Increasing workforce productivity can help the country avoid economic stagnation but doing this will not come cheap. Companies have to invest at least 4 trillion rubles more per year to increase work productivity by 1.5 times in five years, according to Expert Rating Agency.

Productivity levels among Russia's largest companies were on average $183,000 per worker in 2012, which was 3.4 times below the productivity of Japan's largest companies, three times lower than in the companies from Western Europe and the U.S., and 1.7 times lower than in the BRICs.

Shamolin said he went to the Samsung headquarters in South Korea recently and saw workers who came to work at 6:30 a.m., left at 10 p.m. and worked on Saturdays. On a different trip, he saw Chinese telecommunications workers who had mattresses for sleeping over at the office. A similar approach to work should be promoted in Russia, he said.

But Russian attitudes to work are not what officials and company managers want them to be. A culture of paternalism now triumphs above self-realization in the Russian workforce, Deputy Transportation Minister Valery Okulov said.

The chief of the Tactical Missiles Corporation, Boris Obnosov, agreed that the Russian work ethic can depress production results.  

"How can we create competitive products if my engineer runs off from work at exactly 5 p.m.?" Obnosov said. "You can not force him to work for any kind of salary. It must be in his blood."

Asking workers to do more does not always lead to desirable results. When their workload increases, workers tend to flee to higher-paying, more relaxed jobs in the government monopolies, company managers said.

The productivity levels of companies that work in competitive sectors are comparable to those of companies in the West, but monopolies trail far behind, Shamolin said. For example, Sberbank and VTB make $200,000 per worker annually, which is comparable to the $175,000 at Deutsche Bank, while Russian Railways makes $47,000 per worker.

As a cost optimization effort, the rail monopoly announced Wednesday that it would require its managers to take nine days of unpaid leave by the end of the year, the Prime news agency reported.

Shamolin said Russia would not have a deficit in labor resources if workers were freed up from their unproductive activities in monopolistic organizations.

The lack of professionals is a key issue in the country, Obnosov said. The Tactical Missiles Corporation employs about 40,000 people, but there is a trend of workers going to higher-paying jobs at Rosatom and the defense industry.

Ruslan Alikhanov, president of the FESCO transportation group, has a similar problem except that his workers go to Rosneft.

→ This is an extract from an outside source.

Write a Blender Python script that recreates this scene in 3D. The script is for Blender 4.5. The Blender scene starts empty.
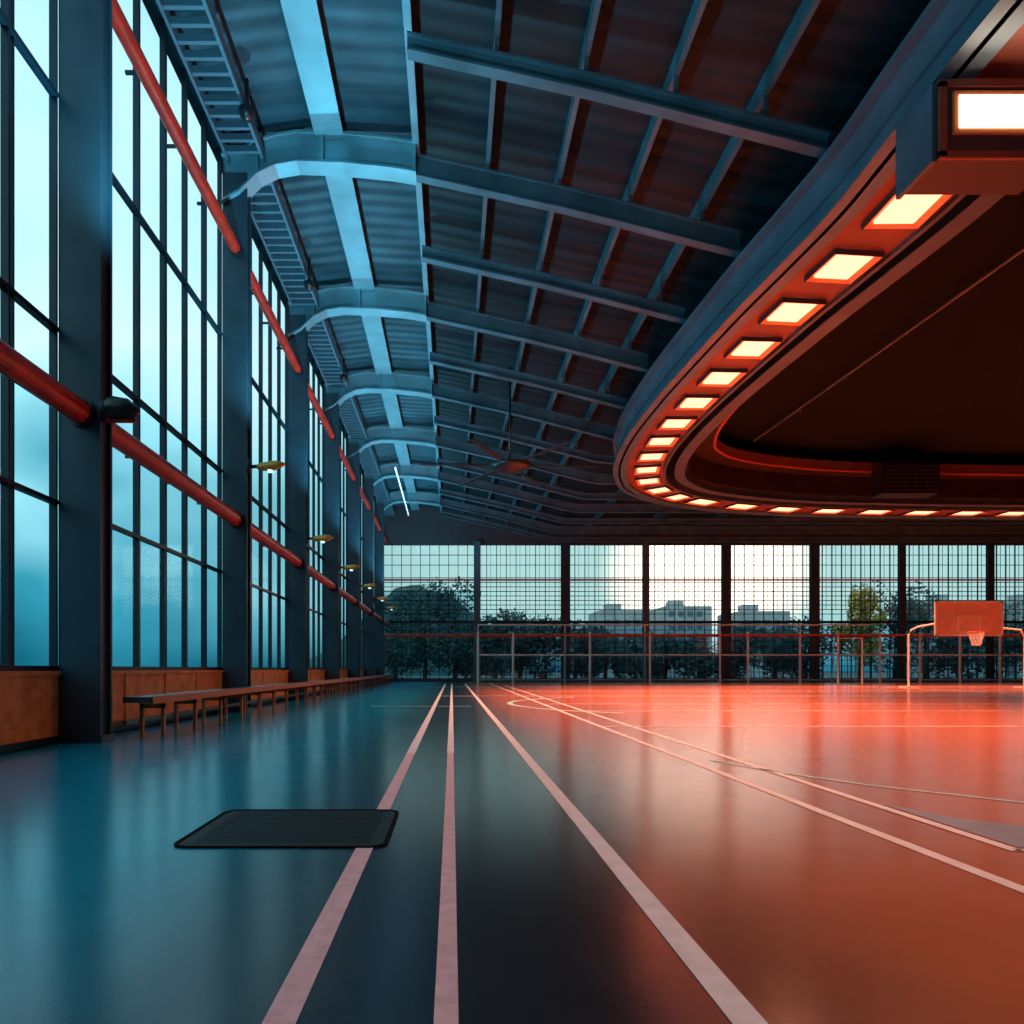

Alikhanov was in South Korea last week where local managers told him that they decided to hire 10 new people last year and received over 3,000 applications. This news left Alikhanov, who has been searching in vain for a well-paid secretary for almost two months, a bit distempered.

"I do not want to fight for labor resources. I want labor resources to fight for me," he said. "And if I force them to run with a sledgehammer quicker, they will say, I will go and work at Rosneft."

State-owned corporations are not the only places people want to run to. Moscow is another strong rival for managers, even in companies with ties to the Kremlin. Maxim Poletayev, Sberbank's deputy chairman, said he lost a lot of workers to the Russian capital when he worked at the Siberian branch.

"There was always a large exodus of personnel when we paid our annual bonus," Poletayev said. "People had enough money now for a ticket to Moscow."

Correction: Due to an editing error, an earlier version of this article said that Gazprom had the highest productivity level. In fact, it had the highest sales volume.